◆ **Dataset excerpt**
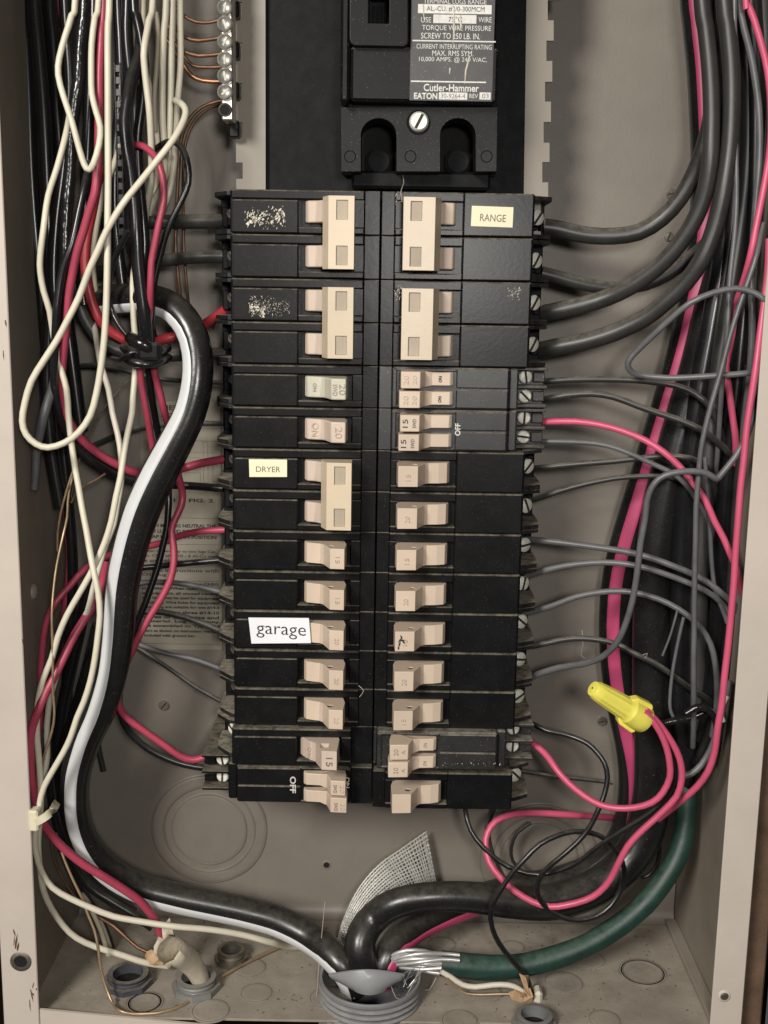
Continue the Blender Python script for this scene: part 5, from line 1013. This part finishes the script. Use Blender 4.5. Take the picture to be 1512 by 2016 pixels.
# small copper/white leads from the strands to the lower right sheath
wire('white_wire', 'white_pvc', 'white wire running from the silver strands to the small white sheath', 11, 82, [(868, 1912, 76), (888, 1924), (910, 1938), (935, 1943), (970, 1939), (1000, 1939), (1022, 1947), (1042, 1966, 78), (1050, 1990, 74)])
wire('copper_wire', 'copper_thin', 'bare wire just below the white one by the small white sheath', 5, 84, [(880, 1926, 78), (900, 1945), (918, 1956), (950, 1958), (980, 1957), (1005, 1957), (1030, 1962, 80), (1046, 1985, 76)], gc, 8)
# ================================================================== wire connector
a = P(1172, 1358, 0.100); b = P(1262, 1413, 0.092); ax = (b - a).normalized(); Ln = (b - a).length
wn = thing('wire_connector', 'yellow winged twist-on wire connector over the right cables', 'wire connector', b)
q_ = depth(a) / F_PX
mb = MB(); n = 26; prof = [(0.0005, -0.0018), (15 * q_, -0.0014), (19 * q_, 0.0002), (20.5 * q_, 0.004), (24 * q_, Ln * 0.60), (25 * q_, Ln * 0.68), (27.5 * q_, Ln * 0.72), (29 * q_, Ln * 0.9), (29 * q_, Ln + 0.0014), (27 * q_, Ln + 0.0022), (25 * q_, Ln - 0.002)]
mb.lathe(prof, a, ax, n, False)
for i in range(len(prof)):           # ribs
    if 2 <= i <= 5:
        for j in range(n):
            if j % 2: c = a + ax * prof[i][1]; p = Vector(mb.v[i * n + j]); mb.v[i * n + j] = tuple(c + (p - c) * 0.93)
put(mb, 'shell', 'wirenut_yellow', wn, smooth=30)
side = ax.cross(Vector((0, 1, 0))).normalized()
for sgn in (-1, 1):
    mb = MB(); pr = [(0.60, 22), (0.70, 33), (0.98, 36), (1.03, 30), (1.0, 20), (0.62, 18)]
    t = Vector((0, -1, 0)); t = (t - ax * t.dot(ax)).normalized() * 0.0022
    for hh in (-1, 1):
        for f_, rr in pr: mb.v.append(tuple(a + ax * Ln * f_ + side * sgn * rr * q_ + t * hh))
    m_ = len(pr); mb.f += [tuple(range(m_)), tuple(range(m_, 2 * m_))] + [(i, (i + 1) % m_, m_ + (i + 1) % m_, m_ + i) for i in range(m_)]
    put(bevel_mesh(mb, 'wing', ORG[wn], 0.0006, 2), 'wing', 'wirenut_yellow', wn)
# ================================================================== conduits on the floor
cb = FL(729, 1919, 0.012); q_ = depth(cb) / F_PX; Rr = 102 * q_
base = Vector((cb.x, cb.y, 0))
cn = thing('conduit_bushing', 'large grey plastic conduit end with threads, centre of the box floor', 'conduit', base)
HR = 0.012
prof = [(Rr * 0.92, -0.02), (Rr * 0.92, HR - 0.001), (Rr * 0.93, HR - 0.0002), (Rr * 0.97, HR), (Rr * 0.985, HR - 0.0008)]
for k in range(8):
    h = HR - 0.003 - k * 0.0031; prof += [(Rr * 0.985, h + 0.0008), (Rr * 0.945, h - 0.0002), (Rr * 0.945, h - 0.0010), (Rr * 0.99, h - 0.0018)]
mb = MB(); mb.lathe(prof, base, (0, 0, 1), 64, False); put(mb, 'threaded_collar', 'grey_conduit', cn, smooth=35)
mb = MB(); mb.lathe([(Rr * 0.91, 0.0006), (Rr * 0.91, 0.0009), (0.0002, 0.0009)], base + Vector((0, 0, -0.02)), (0, 0, 1), 32); put(mb, 'opening', 'dark_hole', cn)
# curved grey sheet tucked in the conduit mouth
mb = MB(); n = 16
for i in range(n + 1):
    t = i / n
    top = FL(647 + 150 * t, 1917 - 9 * math.sin(math.pi * t), 0.0150 + 0.006 * math.sin(math.pi * t)); bot = FL(664 + 126 * t, 1928 + 29 * math.sin(math.pi * t), 0.0085)
    for k in range(5):
        p = top.lerp(bot, k / 4); p.y -= 0.002 * math.sin(math.pi * k / 4); mb.v.append(tuple(p))
    for k in range(5):
        p = top.lerp(bot, k / 4); p.y -= 0.002 * math.sin(math.pi * k / 4) + 0.0010; mb.v.append(tuple(p))
for i in range(n):
    for k in range(4):
        b = i * 10 + k; mb.f.append((b, b + 1, b + 11, b + 10)); mb.f.append((b + 5, b + 6, b + 16, b + 15))
    for k in (0, 4): b = i * 10 + k; mb.f.append((b, b + 5, b + 15, b + 10))
for i in (0, n):
    for k in range(4): b = i * 10 + k; mb.f.append((b, b + 1, b + 6, b + 5))
o = put(mb, 'plastic_sheet', 'grey_sheet', at=P(757, 1930, 0.08), smooth=60); tag(o, 'curved pale grey plastic flap across the mouth of the large conduit', 'flap')
def fitting(label, px, py, h, rpx, m, rings=3, group='conduit fittings in the box floor'):
    c = FL(px, py, h); r = rpx * depth(c) / F_PX; b = Vector((c.x, c.y, 0)); f = thing('conduit_fitting', label, 'conduit fitting', b, group)
    prof = [(r * 0.74, 0.0005), (r * 0.74, h), (r * 0.95, h)]
    for k in range(rings): hh = h - (k + 0.3) * h / (rings + 0.6); prof += [(r, hh + 0.0006), (r * 0.94, hh - 0.0004), (r * 0.94, hh - 0.0012), (r, hh - 0.002)]
    prof += [(r, 0.0005)]
    mb = MB(); mb.lathe(prof, b, (0, 0, 1), 36, False); put(mb, 'collar', m, f, smooth=35)
    mb = MB(); mb.lathe([(r * 1.0, 0.0032), (r * 1.22, 0.003), (r * 1.24, 0.0003)], b, (0, 0, 1), 8, False); put(mb, 'nut', m, f)
    mb = MB(); mb.lathe([(r * 0.74, 0.0006), (r * 0.74, 0.0010), (0.0002, 0.0010)], b, (0, 0, 1), 20); put(mb, 'opening', 'dark_hole', f)
    return f
fitting('dark conduit fitting in the box floor at the far left', 252, 1915, 0.006, 40, 'dark_conduit')
fitting('grey conduit fitting in the box floor holding the torn sheath', 386, 1922, 0.007, 39, 'zinc_conduit')
fitting('small conduit fitting at the lower right edge of the box floor', 1052, 1996, 0.007, 36, 'zinc_conduit', 2)
fitting('far shiny fitting behind the cream wires on the box floor', 455, 1868, 0.007, 27, 'lug_metal', 2)
# torn sheath, left
sp = path([(398, 1938, dd(398, 1938, 0.001), 34), (388, 1914, dd(388, 1914, 0.010), 38), (368, 1888, dd(368, 1888, 0.021), 48), (347, 1875, dd(347, 1875, 0.029), 56), (330, 1870, dd(330, 1870, 0.033), 54)], 60, 40)
ts = thing('cable_sheath', 'torn grey cable sheath with paper filler rising from the left fitting', 'cable sheath', sp[0][0])
mb = MB(); n = 18; mb.frame_tube([p for p, r in sp], [r * random.uniform(0.97, 1.03) for p, r in sp], n, False)
m_ = len(sp)
for j in range(n):
    for i in (m_ - 1, m_ - 2):
        p = Vector(mb.v[i * n + j]); mb.v[i * n + j] = tuple(p + Vector((random.uniform(-1, 1), random.uniform(-1, 1), random.uniform(-1, 1))) * 0.0012)
put(mb, 'jacket', 'sheath_paper', ts, smooth=60)
mb = MB()       # flap standing up
fl_ = [(318, 1825, 64), (334, 1808, 66), (342, 1840, 66), (352, 1875, 64), (333, 1885, 66), (322, 1860, 67)]
for q in fl_: mb.v.append(tuple(P(q[0], q[1], q[2] / 1000)))
for q in fl_: p = P(q[0], q[1], q[2] / 1000); mb.v.append((p.x, p.y + 0.0009, p.z))
mb.f += [tuple(range(6)), tuple(range(6, 12))] + [(i, (i + 1) % 6, 6 + (i + 1) % 6, 6 + i) for i in range(6)]; put(mb, 'flap', 'sheath_paper', ts)
def crumple(c, r, m, parent, name, sx=1.0, sz=1.0):
    bm = bmesh.new(); bmesh.ops.create_icosphere(bm, subdivisions=2, radius=1)
    for v in bm.verts: v.co = Vector((v.co.x * sx, v.co.y * 0.7, v.co.z * sz)) * r * random.uniform(0.65, 1.15) + Vector(c) - ORG[parent]
    me = bpy.data.meshes.new(name); bm.to_mesh(me); bm.free(); return put(me, name, m, parent)
crumple(P(322, 1868, 0.068), 0.0062, 'sheath_paper', ts, 'paper_filler'); crumple(P(309, 1886, 0.066), 0.0058, 'kraft_paper', ts, 'paper_filler', 1.2, 0.7)
# white sheath, lower right
sp = path([(1052, 2012, 74, 30), (1055, 1990, 75, 32), (1058, 1968, 76, 30)], 75, 30)
ws = thing('cable_sheath', 'short white cable sheath with tan paper in the small right fitting', 'cable sheath', sp[0][0])
mb = MB(); mb.frame_tube([p for p, r in sp], [r for p, r in sp], 16); put(mb, 'jacket', 'white_pvc', ws, smooth=60)
pbox(1052, 1955, 1068, 2002, 72, 80, 'inner_wire', 'white_pvc', ws, 0.0014)
mb = MB()
for (pl) in ([(1022, 1917), (1030, 1921), (1036, 1926), (1041, 1921), (1040, 1945), (1044, 1962), (1032, 1950), (1028, 1934)], [(1000, 1955), (1014, 1950), (1034, 1958), (1044, 1972), (1028, 1974), (1008, 1968)], [(1030, 1950), (1044, 1946), (1050, 1962), (1044, 1978), (1032, 1972)]):
    k = len(mb.v); m_ = len(pl)
    for i, q in enumerate(pl): mb.v.append(tuple(P(q[0], q[1], 0.081 + 0.002 * ((i * 7) % 3 - 1))))
    for i in range(m_): p = mb.v[k + i]; mb.v.append((p[0], p[1] + 0.0006, p[2]))
    mb.f += [tuple(k + i for i in range(m_)), tuple(k + m_ + i for i in range(m_))] + [(k + i, k + (i + 1) % m_, k + m_ + (i + 1) % m_, k + m_ + i) for i in range(m_)]
put(mb, 'paper_scrap', 'kraft_paper', ws)
# ================================================================== woven strap by the conduit
st = thing('mesh_strap', 'silvery woven mesh strap curving up behind the big black cable', 'strap', P(690, 1840, 0.04))
LE = spline([(P(x, y, d / 1000), 0) for x, y, d in ((664, 1862, 40), (672, 1825, 38), (690, 1780, 34), (715, 1738, 28), (750, 1700, 22), (790, 1672, 16), (840, 1637, 9))], 0.003)
RE = spline([(P(x, y, d / 1000), 0) for x, y, d in ((694, 1868, 42), (703, 1838, 40), (726, 1805, 36), (760, 1775, 30), (800, 1752, 24), (835, 1742, 18), (859, 1738, 10))], 0.003)
def samp(E_, t): q = t * (len(E_) - 1); i = min(int(q), len(E_) - 2); return E_[i][0].lerp(E_[i + 1][0], q - i)
TT = [(i / 60) for i in range(61)]
mb = MB()
for k in range(13):
    u = k / 12 + random.uniform(-0.012, 0.012); pts_ = [samp(LE, t).lerp(samp(RE, t), u) + Vector((0, -0.0005 * ((i + k) % 2), 0)) for i, t in enumerate(TT)]
    mb.frame_tube(pts_, 0.00048, 5)
o = put(mb, 'warp_cords', 'strap_fibre', st, smooth=60); o['kind'] = 'stuff'
mb = MB()
for k in range(46):
    t = (k + 0.5 + random.uniform(-0.22, 0.22)) / 46; pts_ = [samp(LE, t).lerp(samp(RE, t), u / 12 + (random.uniform(-0.03, 0.03) if u in (0, 12) else 0)) + Vector((0, -0.0004 + 0.0005 * ((u + k) % 2), 0)) for u in range(13)]
    mb.frame_tube(pts_, 0.00042, 5)
o = put(mb, 'weft_cords', 'strap_fibre', st, smooth=60); o['kind'] = 'stuff'
# ================================================================== lint
mb = MB()
for pts_ in ([(793, 345, 70), (795, 360, 76), (789, 378, 82), (792, 398, 83)], [(708, 1372, 90), (716, 1360, 92), (706, 1350, 90)], [(1146, 1240, 30), (1148, 1270, 30), (1144, 1290, 30), (1152, 1296, 30)], [(660, 580, 92), (655, 596, 93)], [(640, 1775, 60), (628, 1900, 70), (620, 2010, 84)], [(1265, 1290, 80), (1275, 1286, 82), (1270, 1296, 80)], [(830, 1900, 80), (800, 1960, 84), (780, 1965, 84), (770, 1940, 82)], [(742, 1290, 74), (748, 1310, 74), (744, 1330, 74)]):
    s_ = path(pts_, 70, 1.6); mb.frame_tube([p for p, r in s_], [r for p, r in s_], 4)
o = put(mb, 'lint', 'dust_fibre'); tag(o, 'loose hairs of lint and cobweb caught on the breakers and cables', None, None, 'stuff')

◆ **Exercise goal**
Search the material above for "from". Pull out each line where it shows up.

◆ **Response to the exercise**
Continue the Blender Python script for this scene: part 5, from line 1013. This part finishes the script. Use Blender 4.5. Take the picture to be 1512 by 2016 pixels.
# small copper/white leads from the strands to the lower right sheath
wire('white_wire', 'white_pvc', 'white wire running from the silver strands to the small white sheath', 11, 82, [(868, 1912, 76), (888, 1924), (910, 1938), (935, 1943), (970, 1939), (1000, 1939), (1022, 1947), (1042, 1966, 78), (1050, 1990, 74)])
ts = thing('cable_sheath', 'torn grey cable sheath with paper filler rising from the left fitting', 'cable sheath', sp[0][0])